For months leading up to the millennium, teams audited systems line by line. They rewrote date logic. They tested scenarios no one had ever tested before. In many cases, they discovered software still running critical operations that executives didn’t even know existed.
Then midnight came – fireworks were coloring the dark sky across the globe, champagne corks were flying into the air, and nothing catastrophic had happened. At least not in Ahmed’s team.
For months leading up to the supposedly tragic event, Ahmed and his colleagues fixed legacy insurance systems.
The quiet work that saves the world. And what about the year 3000?
One of the most uncomfortable truths Ahmed points out is that fixing legacy systems rarely gets rewarded. Innovation sells, but maintenance doesn’t.
Yet cybersecurity, stability, and trust depend on what he calls basic tech hygiene: reviewing code regularly, retiring systems that are no longer fit for purpose, and acknowledging that not everything needs to live forever.
“I've been in the software industry for a long time, so I could say that we are always pushing for innovation for new tech. I work in cybersecurity, and we're also responsible for making sure that we replace things that are no longer fit for purpose. Right. And I think, you know, there is an attitude certainly in many other organizations to adopt, that it's important to retire stuff that is no longer fit for purpose,” thinks Ahmed.

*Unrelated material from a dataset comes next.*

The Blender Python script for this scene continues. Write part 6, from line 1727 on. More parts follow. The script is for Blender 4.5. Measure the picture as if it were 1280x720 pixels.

According to him, the real success of a worrying night from 1999 to 2000 wasn’t that nothing happened. It was that people prepared for something they hoped would never come.
So, what about our future, given what has happened before?
Ahmed says that “a paradigm shift” of how we consume data, knowledge, and information has taken place, and he would like to think that in the future, people will be interacting with them at a human level.
Perhaps, a day will come when software is created purely by having an intention to do so: “We’re going to be sending instructions, even writing code or envisaging an idea. And that idea comes to life.”
However, he sees risks in the ever-growing human dependency on technology and predicts that “in 900 years it’s going to be at a scale that’s just unforeseeable.”